* begin Supplied material *
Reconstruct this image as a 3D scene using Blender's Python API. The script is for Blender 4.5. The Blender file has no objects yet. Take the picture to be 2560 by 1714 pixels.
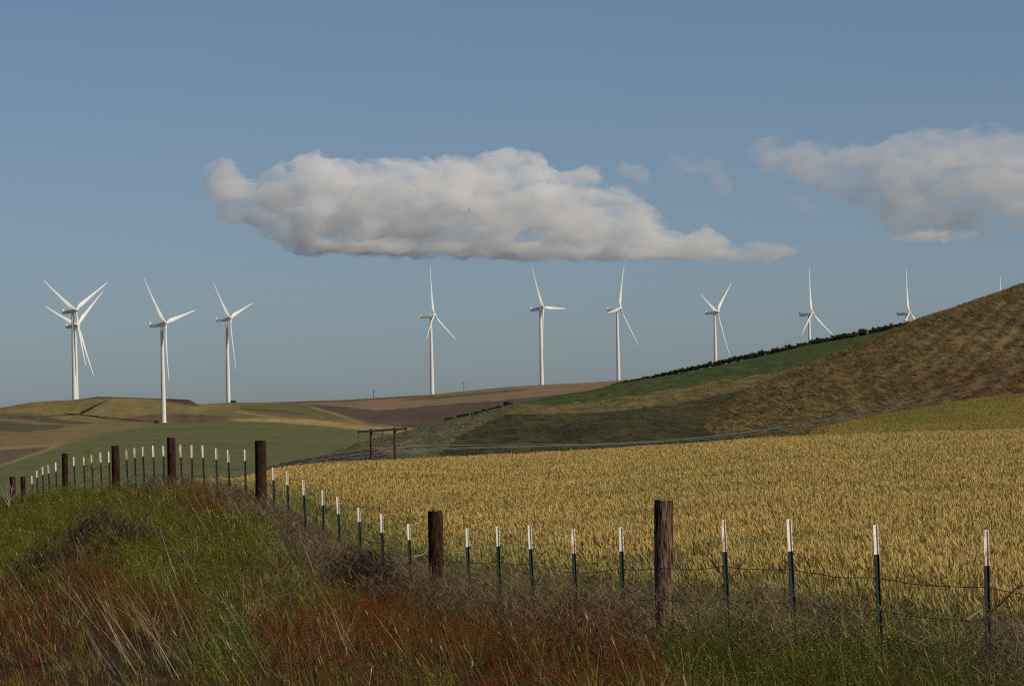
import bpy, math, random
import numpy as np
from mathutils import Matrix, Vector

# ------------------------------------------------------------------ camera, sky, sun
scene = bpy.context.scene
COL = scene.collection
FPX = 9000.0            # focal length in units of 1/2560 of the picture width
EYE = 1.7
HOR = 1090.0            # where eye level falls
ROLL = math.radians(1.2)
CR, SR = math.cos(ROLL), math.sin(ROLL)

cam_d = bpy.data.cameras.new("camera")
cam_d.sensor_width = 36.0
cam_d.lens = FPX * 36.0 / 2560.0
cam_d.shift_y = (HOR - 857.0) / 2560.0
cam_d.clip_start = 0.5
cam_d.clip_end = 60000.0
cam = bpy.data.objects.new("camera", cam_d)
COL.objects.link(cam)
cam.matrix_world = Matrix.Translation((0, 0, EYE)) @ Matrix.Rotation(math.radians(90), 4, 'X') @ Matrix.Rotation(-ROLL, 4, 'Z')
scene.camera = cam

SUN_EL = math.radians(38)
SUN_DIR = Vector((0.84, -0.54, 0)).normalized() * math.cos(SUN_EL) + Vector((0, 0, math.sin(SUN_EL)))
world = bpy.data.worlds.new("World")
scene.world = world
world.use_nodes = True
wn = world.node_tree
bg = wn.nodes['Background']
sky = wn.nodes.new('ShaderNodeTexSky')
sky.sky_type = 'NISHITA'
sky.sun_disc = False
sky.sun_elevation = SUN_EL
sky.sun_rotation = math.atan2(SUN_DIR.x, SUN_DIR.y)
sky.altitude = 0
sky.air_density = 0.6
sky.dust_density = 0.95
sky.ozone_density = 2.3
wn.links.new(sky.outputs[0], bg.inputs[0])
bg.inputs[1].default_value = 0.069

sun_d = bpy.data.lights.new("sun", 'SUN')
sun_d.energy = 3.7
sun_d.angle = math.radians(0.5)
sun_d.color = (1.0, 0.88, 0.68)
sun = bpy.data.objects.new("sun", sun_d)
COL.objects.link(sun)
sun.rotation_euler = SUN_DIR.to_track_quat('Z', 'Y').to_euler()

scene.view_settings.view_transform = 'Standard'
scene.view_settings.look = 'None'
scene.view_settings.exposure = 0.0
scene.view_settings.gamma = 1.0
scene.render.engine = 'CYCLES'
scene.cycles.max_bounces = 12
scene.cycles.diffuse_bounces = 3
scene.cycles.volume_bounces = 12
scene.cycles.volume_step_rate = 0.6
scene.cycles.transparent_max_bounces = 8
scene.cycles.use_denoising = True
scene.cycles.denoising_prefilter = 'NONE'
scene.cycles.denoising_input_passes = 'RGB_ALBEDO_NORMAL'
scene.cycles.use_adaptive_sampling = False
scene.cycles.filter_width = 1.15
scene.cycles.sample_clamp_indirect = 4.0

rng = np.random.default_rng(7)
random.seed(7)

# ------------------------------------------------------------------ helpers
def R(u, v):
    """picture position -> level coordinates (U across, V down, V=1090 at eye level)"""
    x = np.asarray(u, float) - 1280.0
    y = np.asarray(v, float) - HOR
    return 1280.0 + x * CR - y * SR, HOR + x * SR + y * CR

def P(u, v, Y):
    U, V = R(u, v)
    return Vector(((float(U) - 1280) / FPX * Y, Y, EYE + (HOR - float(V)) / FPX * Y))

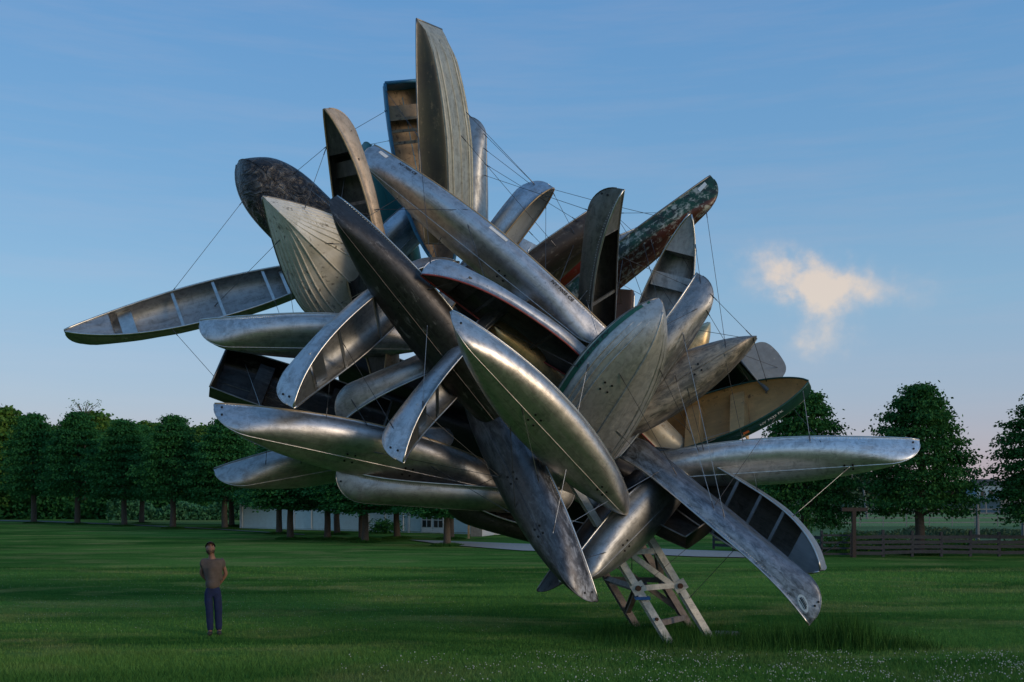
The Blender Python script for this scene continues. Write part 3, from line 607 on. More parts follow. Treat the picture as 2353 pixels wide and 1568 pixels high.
* end Supplied material *
**Task description**
Leave out any pictures and return exactly the lines from the beginning of the data through the line with "CR, SR = math.cos(ROLL), math.sin(ROLL)", inclusive.

**Answer below**
Reconstruct this image as a 3D scene using Blender's Python API. The script is for Blender 4.5. The Blender file has no objects yet. Take the picture to be 2560 by 1714 pixels.
import bpy, math, random
import numpy as np
from mathutils import Matrix, Vector

# ------------------------------------------------------------------ camera, sky, sun
scene = bpy.context.scene
COL = scene.collection
FPX = 9000.0            # focal length in units of 1/2560 of the picture width
EYE = 1.7
HOR = 1090.0            # where eye level falls
ROLL = math.radians(1.2)
CR, SR = math.cos(ROLL), math.sin(ROLL)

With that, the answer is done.